● **What is expected**
Print the records below exactly, starting at the first line and stopping after the line that contains "SUN_EL = R(12.8);". Leave out any pictures.

● **Provided entries**
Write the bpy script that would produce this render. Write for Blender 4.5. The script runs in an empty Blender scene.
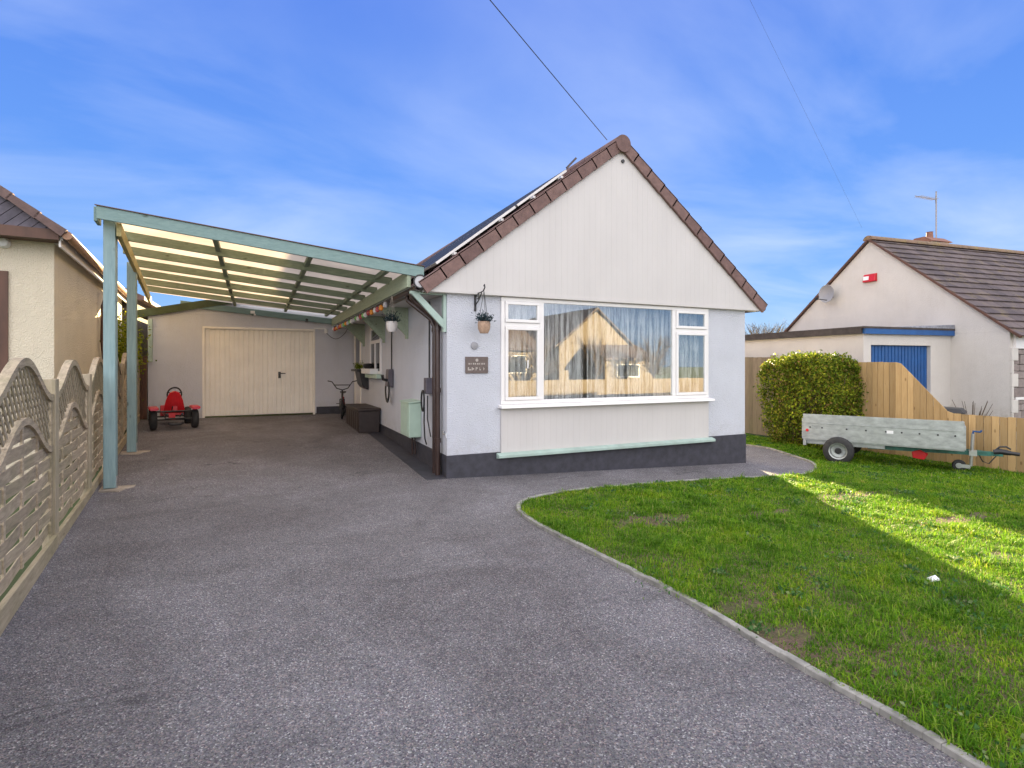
import bpy, math, random
import numpy as np
from mathutils import Vector, Matrix
from mathutils.geometry import delaunay_2d_cdt
random.seed(7); rng = np.random.default_rng(7)
R = math.radians
C = bpy.context.scene.collection
CAM = (-2.35, -7.12, 1.55)
TH = R(25.07)
SUN_EL = R(12.8); SUN_AZ = math.atan2(.53, .85)      # azimuth from +Y towards +X

def clamp(v, a, b): return max(a, min(b, v))
def sm(t): t = clamp(t, 0, 1); return t*t*(3-2*t)
def g(x, y):
    """ground height: falls to the right, rises up the drive to the garage"""
    return -.0375*clamp(x, 0, 9.5) + .035*clamp(y, 0, 8)*(1-sm((x+.4)/1.4))

# ------------------------------------------------------------------ materials
def nt(name):
    m = bpy.data.materials.new(name); m.use_nodes = True
    n = m.node_tree; b = n.nodes['Principled BSDF']
    return m, n, b
def N(n, t, **k):
    o = n.nodes.new(t)
    for a, v in k.items():
        if a in o.inputs.keys(): o.inputs[a].default_value = v
        else: setattr(o, a, v)
    return o
def coords(n, scale=(1, 1, 1), rot=(0, 0, 0)):
    tc = N(n, 'ShaderNodeTexCoord'); mp = N(n, 'ShaderNodeMapping')
    mp.inputs['Scale'].default_value = scale; mp.inputs['Rotation'].default_value = rot
    n.links.new(tc.outputs['Object'], mp.inputs[0]); return mp.outputs[0]
def ramp(n, fac, stops):
    r = N(n, 'ShaderNodeValToRGB'); e = r.color_ramp.elements
    while len(e) < len(stops): e.new(.5)
    for el, (p, c) in zip(e, stops):
        el.position = p; el.color = (*c, 1) if len(c) == 3 else c
    n.links.new(fac, r.inputs[0]); return r.outputs[0]
def noise(n, v, scale, detail=4, rough=.55, dist=0.0):
    o = N(n, 'ShaderNodeTexNoise'); o.inputs['Scale'].default_value = scale
    o.inputs['Detail'].default_value = detail; o.inputs['Roughness'].default_value = rough
    o.inputs['Distortion'].default_value = dist
    n.links.new(v, o.inputs['Vector']); return o.outputs[0]
def mix(n, f, a, b, mode='MIX'):
    o = N(n, 'ShaderNodeMix'); o.data_type = 'RGBA'; o.blend_type = mode
    for s, v in ((0, f), (6, a), (7, b)):
        if hasattr(v, 'node'): n.links.new(v, o.inputs[s])
        else: o.inputs[s].default_value = v if s == 0 else (*v, 1)
    return o.outputs[2]
def bump(n, b, h, strength, dist):
    o = N(n, 'ShaderNodeBump'); o.inputs['Strength'].default_value = strength
    o.inputs['Distance'].default_value = dist
    n.links.new(h, o.inputs['Height']); n.links.new(o.outputs[0], b.inputs['Normal']); return o
def basic(name, col, rough=.6, metal=0, var=.15, scale=6, bs=None, stretch=(1, 1, 1), spec=.5, var2=None):
    m, n, b = nt(name)
    v = coords(n, stretch)
    f = noise(n, v, scale, 5, .6)
    lo = tuple(c*(1-var) for c in col); hi = tuple(min(1, c*(1+var)) for c in col)
    if var2: lo = var2
    c = ramp(n, f, [(.32, lo), (.68, hi)])
    n.links.new(c, b.inputs['Base Color'])
    b.inputs['Roughness'].default_value = rough; b.inputs['Metallic'].default_value = metal
    b.inputs['Specular IOR Level'].default_value = spec
    if bs: bump(n, b, noise(n, coords(n), bs[0], 3), bs[1], bs[2])
    return m
def render_wall(name, col, dirt=(.45, .42, .36), dirtamt=.25, bscale=90, rough=.85):
    m, n, b = nt(name); v = coords(n)
    f1 = noise(n, v, 1.3, 6, .65); f2 = noise(n, v, 60, 3)
    c = mix(n, f2, tuple(x*.93 for x in col), col)
    vs = coords(n, (3, 3, .5)); f3 = noise(n, vs, 1.5, 5, .7)
    r = ramp(n, f3, [(.52, (0, 0, 0)), (.8, (1, 1, 1))])
    mm = N(n, 'ShaderNodeMath', operation='MULTIPLY'); n.links.new(r, mm.inputs[0]); mm.inputs[1].default_value = dirtamt
    c = mix(n, mm.outputs[0], c, dirt)
    tc2 = N(n, 'ShaderNodeNewGeometry'); sp2 = N(n, 'ShaderNodeSeparateXYZ'); n.links.new(tc2.outputs['Position'], sp2.inputs[0])
    lo_ = ramp(n, sp2.outputs[2], [(.33, (.55,)*3), (.62, (0, 0, 0))]); nd_ = ramp(n, noise(n, v, 7, 6, .75), [(.42, (0, 0, 0)), (.62, (1, 1, 1))])
    c = mix(n, mix(n, 1.0, lo_, nd_, 'MULTIPLY'), c, dirt)
    c2 = ramp(n, f1, [(.3, (.90,)*3), (.7, (1,)*3)])
    c = mix(n, 1.0, c, c2, 'MULTIPLY')
    n.links.new(c, b.inputs['Base Color']); b.inputs['Roughness'].default_value = rough
    b.inputs['Specular IOR Level'].default_value = .25
    vo = N(n, 'ShaderNodeTexVoronoi'); vo.inputs['Scale'].default_value = bscale; n.links.new(v, vo.inputs['Vector'])
    bump(n, b, vo.outputs[0], .9, .011)
    return m
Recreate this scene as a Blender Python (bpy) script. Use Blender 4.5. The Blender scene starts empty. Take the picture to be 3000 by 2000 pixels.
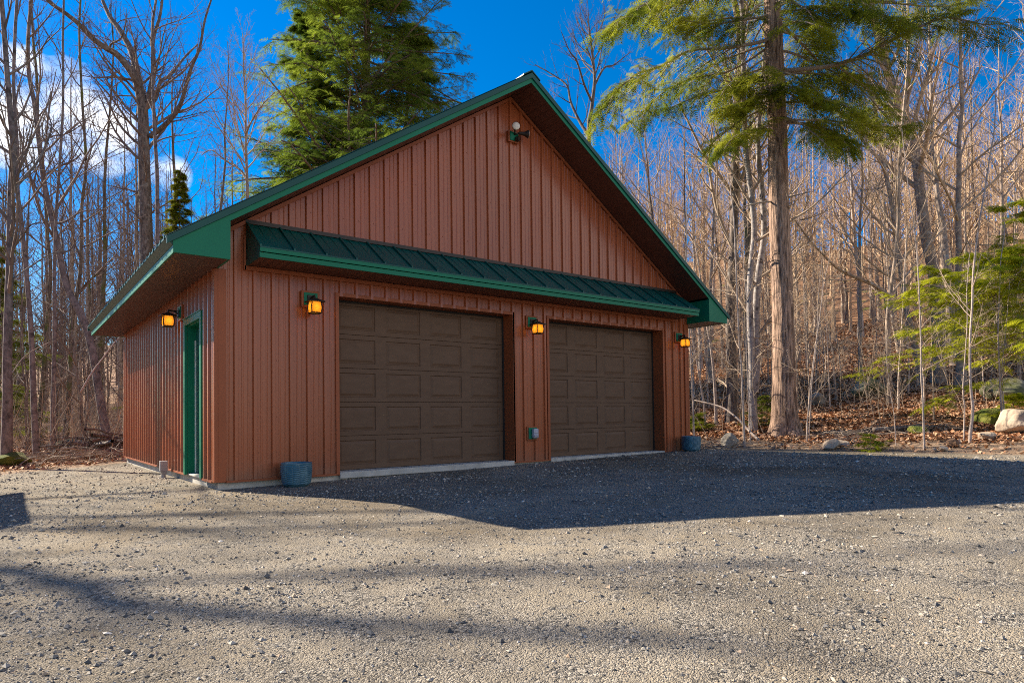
import bpy, math, random
import numpy as np
from mathutils import Matrix, Vector

rng = np.random.default_rng(7)
random.seed(7)
SC = bpy.context.scene
COL = SC.collection

# ------------------------------------------------------------------ camera model (metres, garage front-left corner = origin)
CAM = np.array([-2.01487, -8.49178, 0.75127])
YAW, PITCH, ROLL, FPX, SHIFT = -0.657882, 0.0242815, -0.0128132, 1917.45, 170.948
_f = np.array([-math.sin(YAW) * math.cos(PITCH), math.cos(YAW) * math.cos(PITCH), math.sin(PITCH)])
_r = np.array([math.cos(YAW), math.sin(YAW), 0.0])
_u = np.cross(_r, _f)
CR = math.cos(ROLL) * _r + math.sin(ROLL) * _u
CU = -math.sin(ROLL) * _r + math.cos(ROLL) * _u
CF = _f


def at(px, py, depth):
    """world point that lies depth metres out along the viewing axis"""
    u = (px - 1500) / FPX
    v = (1000 + SHIFT - py) / FPX
    return CAM + depth * (CF + u * CR + v * CU)


# ------------------------------------------------------------------ numpy value noise and terrain
_tab = np.random.default_rng(3).random((256, 256))


def vnoise(x, y):
    xi = np.floor(x).astype(int); yi = np.floor(y).astype(int)
    fx = x - xi; fy = y - yi
    fx = fx * fx * (3 - 2 * fx); fy = fy * fy * (3 - 2 * fy)
    a = _tab[xi & 255, yi & 255]; b = _tab[(xi + 1) & 255, yi & 255]
    c = _tab[xi & 255, (yi + 1) & 255]; d = _tab[(xi + 1) & 255, (yi + 1) & 255]
    return (a * (1 - fx) + b * fx) * (1 - fy) + (c * (1 - fx) + d * fx) * fy - 0.5


def fbm(x, y, n=3):
    s = 0; a = 1.0
    for i in range(n):
        s = s + a * vnoise(x * 2 ** i + 17.3 * i, y * 2 ** i + 5.1 * i); a *= 0.5
    return s


def sstep(a, b, x):
    t = np.clip((x - a) / (b - a), 0, 1)
    return t * t * (3 - 2 * t)


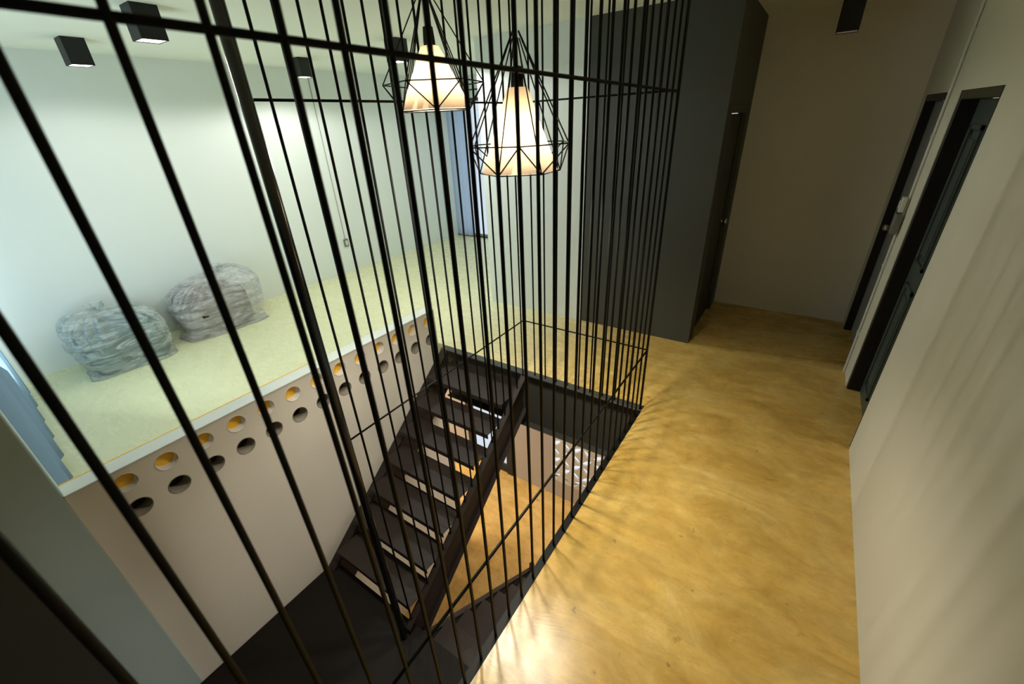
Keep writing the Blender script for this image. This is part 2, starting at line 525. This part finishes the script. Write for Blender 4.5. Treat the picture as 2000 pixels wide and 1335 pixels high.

● **Output of the task**
Write the bpy script that would produce this render. Write for Blender 4.5. The script runs in an empty Blender scene.
import bpy, math, random
import numpy as np
from mathutils import Vector, Matrix
from mathutils.geometry import delaunay_2d_cdt
random.seed(7); rng = np.random.default_rng(7)
R = math.radians
C = bpy.context.scene.collection
CAM = (-2.35, -7.12, 1.55)
TH = R(25.07)
SUN_EL = R(12.8); SUN_AZ = math.atan2(.53, .85)      # azimuth from +Y towards +X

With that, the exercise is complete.